*** ROWS
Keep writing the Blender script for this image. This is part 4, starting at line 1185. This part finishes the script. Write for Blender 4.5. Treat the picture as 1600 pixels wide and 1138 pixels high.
******
*** ROWS
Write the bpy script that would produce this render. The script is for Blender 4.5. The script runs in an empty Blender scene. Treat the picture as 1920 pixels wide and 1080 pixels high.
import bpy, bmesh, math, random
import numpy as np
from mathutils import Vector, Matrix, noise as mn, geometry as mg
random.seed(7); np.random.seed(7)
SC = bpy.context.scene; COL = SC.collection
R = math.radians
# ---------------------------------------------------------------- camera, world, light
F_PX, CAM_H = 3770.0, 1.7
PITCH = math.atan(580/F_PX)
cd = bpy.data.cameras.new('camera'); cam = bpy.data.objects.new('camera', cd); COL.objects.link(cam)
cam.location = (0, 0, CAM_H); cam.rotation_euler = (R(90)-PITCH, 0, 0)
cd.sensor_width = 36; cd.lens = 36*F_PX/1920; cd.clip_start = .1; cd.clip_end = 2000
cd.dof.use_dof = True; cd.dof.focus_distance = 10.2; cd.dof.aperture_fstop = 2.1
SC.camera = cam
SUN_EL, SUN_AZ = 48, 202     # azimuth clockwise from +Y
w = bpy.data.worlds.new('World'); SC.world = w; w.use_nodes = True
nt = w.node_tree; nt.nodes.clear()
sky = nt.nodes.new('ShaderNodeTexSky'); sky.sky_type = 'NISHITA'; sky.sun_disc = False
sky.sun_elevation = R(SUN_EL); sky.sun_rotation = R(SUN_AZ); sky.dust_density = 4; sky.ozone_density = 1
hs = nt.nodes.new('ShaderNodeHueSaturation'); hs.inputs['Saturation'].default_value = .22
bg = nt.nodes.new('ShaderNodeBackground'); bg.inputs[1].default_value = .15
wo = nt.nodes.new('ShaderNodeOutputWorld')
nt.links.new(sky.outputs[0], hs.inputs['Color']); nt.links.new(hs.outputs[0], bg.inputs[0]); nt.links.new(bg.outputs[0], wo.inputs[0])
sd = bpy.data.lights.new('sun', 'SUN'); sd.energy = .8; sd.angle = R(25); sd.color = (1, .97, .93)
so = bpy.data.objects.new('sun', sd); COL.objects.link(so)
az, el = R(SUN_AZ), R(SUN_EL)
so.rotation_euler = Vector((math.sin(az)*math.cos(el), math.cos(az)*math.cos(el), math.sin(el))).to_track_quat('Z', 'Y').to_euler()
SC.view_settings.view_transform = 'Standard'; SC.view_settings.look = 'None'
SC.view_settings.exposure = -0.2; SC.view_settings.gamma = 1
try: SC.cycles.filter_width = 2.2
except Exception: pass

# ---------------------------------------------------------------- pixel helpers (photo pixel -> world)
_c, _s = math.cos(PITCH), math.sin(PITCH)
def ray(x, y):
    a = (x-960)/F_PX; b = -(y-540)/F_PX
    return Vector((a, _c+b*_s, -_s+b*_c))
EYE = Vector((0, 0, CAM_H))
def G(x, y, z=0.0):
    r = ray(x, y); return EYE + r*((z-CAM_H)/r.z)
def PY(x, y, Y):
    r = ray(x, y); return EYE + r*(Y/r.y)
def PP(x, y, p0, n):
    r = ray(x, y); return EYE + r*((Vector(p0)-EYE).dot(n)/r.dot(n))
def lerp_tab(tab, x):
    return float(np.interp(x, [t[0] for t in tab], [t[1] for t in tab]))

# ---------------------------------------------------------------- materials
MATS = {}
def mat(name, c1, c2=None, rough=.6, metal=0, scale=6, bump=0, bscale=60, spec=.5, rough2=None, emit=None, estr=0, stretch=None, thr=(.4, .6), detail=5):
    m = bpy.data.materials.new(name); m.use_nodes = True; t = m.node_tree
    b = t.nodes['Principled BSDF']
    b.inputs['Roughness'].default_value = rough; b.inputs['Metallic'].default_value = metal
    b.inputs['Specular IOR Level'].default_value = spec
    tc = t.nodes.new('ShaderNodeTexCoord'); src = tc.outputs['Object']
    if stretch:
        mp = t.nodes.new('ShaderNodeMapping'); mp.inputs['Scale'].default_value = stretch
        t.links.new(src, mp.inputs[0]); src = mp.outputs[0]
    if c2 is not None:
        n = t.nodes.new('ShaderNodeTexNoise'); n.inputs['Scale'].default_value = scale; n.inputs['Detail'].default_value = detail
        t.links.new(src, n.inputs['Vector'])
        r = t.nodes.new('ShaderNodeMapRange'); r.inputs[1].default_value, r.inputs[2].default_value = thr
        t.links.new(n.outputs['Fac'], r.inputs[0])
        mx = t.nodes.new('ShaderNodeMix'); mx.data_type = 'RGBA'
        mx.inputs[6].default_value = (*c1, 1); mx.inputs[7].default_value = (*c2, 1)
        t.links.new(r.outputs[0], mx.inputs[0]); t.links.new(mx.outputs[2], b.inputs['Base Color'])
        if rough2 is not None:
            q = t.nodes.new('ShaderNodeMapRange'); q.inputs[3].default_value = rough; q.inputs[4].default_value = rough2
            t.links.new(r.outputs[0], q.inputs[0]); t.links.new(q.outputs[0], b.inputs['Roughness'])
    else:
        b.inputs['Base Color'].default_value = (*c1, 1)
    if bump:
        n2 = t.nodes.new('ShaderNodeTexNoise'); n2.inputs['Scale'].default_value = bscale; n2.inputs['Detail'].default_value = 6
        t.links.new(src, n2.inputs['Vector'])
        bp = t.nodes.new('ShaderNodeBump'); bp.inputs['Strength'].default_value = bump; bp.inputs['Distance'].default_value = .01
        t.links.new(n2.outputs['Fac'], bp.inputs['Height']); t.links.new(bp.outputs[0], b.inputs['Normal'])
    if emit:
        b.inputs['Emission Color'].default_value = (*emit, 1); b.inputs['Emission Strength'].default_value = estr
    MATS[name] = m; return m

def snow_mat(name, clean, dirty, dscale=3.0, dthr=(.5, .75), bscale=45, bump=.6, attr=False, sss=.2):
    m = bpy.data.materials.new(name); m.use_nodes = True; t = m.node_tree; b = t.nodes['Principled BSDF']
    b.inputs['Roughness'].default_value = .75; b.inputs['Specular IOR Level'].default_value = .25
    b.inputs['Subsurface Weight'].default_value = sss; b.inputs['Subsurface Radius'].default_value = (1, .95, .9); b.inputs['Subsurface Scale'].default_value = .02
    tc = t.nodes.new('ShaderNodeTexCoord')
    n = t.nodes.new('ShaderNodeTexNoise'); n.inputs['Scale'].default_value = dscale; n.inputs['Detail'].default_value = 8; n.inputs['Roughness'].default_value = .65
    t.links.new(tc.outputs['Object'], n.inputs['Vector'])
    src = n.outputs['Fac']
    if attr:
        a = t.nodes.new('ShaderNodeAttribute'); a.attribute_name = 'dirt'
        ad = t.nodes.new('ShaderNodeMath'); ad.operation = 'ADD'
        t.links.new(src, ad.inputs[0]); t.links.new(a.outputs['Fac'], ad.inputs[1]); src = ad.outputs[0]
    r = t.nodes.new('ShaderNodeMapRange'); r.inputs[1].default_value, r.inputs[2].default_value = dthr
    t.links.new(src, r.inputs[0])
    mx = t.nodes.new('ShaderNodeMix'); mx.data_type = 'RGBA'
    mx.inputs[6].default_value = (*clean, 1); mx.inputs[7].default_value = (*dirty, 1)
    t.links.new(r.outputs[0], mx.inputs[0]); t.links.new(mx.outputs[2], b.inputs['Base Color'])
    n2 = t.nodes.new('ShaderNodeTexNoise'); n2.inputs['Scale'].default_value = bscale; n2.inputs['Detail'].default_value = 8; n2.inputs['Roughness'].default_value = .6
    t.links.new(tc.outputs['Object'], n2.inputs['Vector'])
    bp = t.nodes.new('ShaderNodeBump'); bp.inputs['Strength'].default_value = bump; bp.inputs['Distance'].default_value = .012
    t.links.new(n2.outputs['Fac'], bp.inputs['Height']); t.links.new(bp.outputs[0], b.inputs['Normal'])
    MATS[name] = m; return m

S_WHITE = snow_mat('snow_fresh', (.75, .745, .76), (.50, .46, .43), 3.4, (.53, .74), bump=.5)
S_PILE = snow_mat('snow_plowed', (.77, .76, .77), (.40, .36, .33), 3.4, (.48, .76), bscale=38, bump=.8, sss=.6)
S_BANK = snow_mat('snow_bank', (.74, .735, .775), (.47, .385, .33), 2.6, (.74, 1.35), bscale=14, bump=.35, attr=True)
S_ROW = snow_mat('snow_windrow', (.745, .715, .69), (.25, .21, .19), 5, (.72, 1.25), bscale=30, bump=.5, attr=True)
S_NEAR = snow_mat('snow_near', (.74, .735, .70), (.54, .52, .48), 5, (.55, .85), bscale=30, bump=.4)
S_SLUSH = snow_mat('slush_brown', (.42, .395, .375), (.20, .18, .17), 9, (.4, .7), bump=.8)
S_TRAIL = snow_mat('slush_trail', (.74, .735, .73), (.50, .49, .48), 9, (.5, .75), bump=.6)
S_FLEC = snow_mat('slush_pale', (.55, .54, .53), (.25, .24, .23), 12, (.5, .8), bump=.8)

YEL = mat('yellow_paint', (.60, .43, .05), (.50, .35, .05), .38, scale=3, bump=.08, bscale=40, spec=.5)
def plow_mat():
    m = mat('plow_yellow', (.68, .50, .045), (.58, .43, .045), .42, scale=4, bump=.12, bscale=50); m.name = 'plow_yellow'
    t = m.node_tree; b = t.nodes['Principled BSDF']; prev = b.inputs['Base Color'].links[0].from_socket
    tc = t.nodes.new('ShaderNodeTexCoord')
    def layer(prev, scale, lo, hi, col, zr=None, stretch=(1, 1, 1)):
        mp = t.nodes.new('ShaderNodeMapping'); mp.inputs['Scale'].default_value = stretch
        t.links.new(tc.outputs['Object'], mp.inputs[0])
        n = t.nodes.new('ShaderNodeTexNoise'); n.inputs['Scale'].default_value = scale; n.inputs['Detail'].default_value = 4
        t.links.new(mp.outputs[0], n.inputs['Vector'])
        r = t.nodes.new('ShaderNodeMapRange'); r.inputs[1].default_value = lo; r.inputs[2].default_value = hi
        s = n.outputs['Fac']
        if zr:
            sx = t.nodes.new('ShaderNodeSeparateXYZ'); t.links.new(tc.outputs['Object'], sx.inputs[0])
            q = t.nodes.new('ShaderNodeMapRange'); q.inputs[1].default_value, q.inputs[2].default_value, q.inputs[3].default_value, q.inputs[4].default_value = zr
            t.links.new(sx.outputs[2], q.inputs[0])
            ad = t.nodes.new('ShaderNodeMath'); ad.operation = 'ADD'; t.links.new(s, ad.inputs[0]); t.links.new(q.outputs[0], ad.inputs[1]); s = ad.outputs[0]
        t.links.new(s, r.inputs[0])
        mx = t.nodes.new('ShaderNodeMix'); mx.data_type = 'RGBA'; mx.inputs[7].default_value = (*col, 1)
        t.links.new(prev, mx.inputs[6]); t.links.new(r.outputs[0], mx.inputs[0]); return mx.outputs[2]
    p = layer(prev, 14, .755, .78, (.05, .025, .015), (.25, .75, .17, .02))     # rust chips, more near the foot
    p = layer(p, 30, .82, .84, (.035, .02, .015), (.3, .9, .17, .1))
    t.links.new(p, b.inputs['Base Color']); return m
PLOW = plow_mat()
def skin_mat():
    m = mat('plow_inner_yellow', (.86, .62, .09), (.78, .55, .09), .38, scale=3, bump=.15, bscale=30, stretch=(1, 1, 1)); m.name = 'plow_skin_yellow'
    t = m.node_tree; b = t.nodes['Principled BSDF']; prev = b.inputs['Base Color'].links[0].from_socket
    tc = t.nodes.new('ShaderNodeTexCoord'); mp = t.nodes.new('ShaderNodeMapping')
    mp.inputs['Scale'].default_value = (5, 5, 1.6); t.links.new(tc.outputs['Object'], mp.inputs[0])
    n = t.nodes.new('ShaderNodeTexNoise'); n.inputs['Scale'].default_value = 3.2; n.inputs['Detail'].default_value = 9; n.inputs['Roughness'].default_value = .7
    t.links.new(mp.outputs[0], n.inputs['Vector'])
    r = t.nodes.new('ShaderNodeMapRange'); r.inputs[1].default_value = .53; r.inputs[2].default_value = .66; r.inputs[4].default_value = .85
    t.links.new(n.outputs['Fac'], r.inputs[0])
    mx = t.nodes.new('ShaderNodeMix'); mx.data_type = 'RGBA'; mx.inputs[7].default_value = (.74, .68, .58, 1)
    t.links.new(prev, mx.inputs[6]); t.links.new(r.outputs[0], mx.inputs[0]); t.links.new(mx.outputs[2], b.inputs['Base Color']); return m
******
▶ EXERCISE: Extract every line above that contains the word "Treat".

▶ EXERCISE RESPONSE:
Keep writing the Blender script for this image. This is part 4, starting at line 1185. This part finishes the script. Write for Blender 4.5. Treat the picture as 1600 pixels wide and 1138 pixels high.
Write the bpy script that would produce this render. The script is for Blender 4.5. The script runs in an empty Blender scene. Treat the picture as 1920 pixels wide and 1080 pixels high.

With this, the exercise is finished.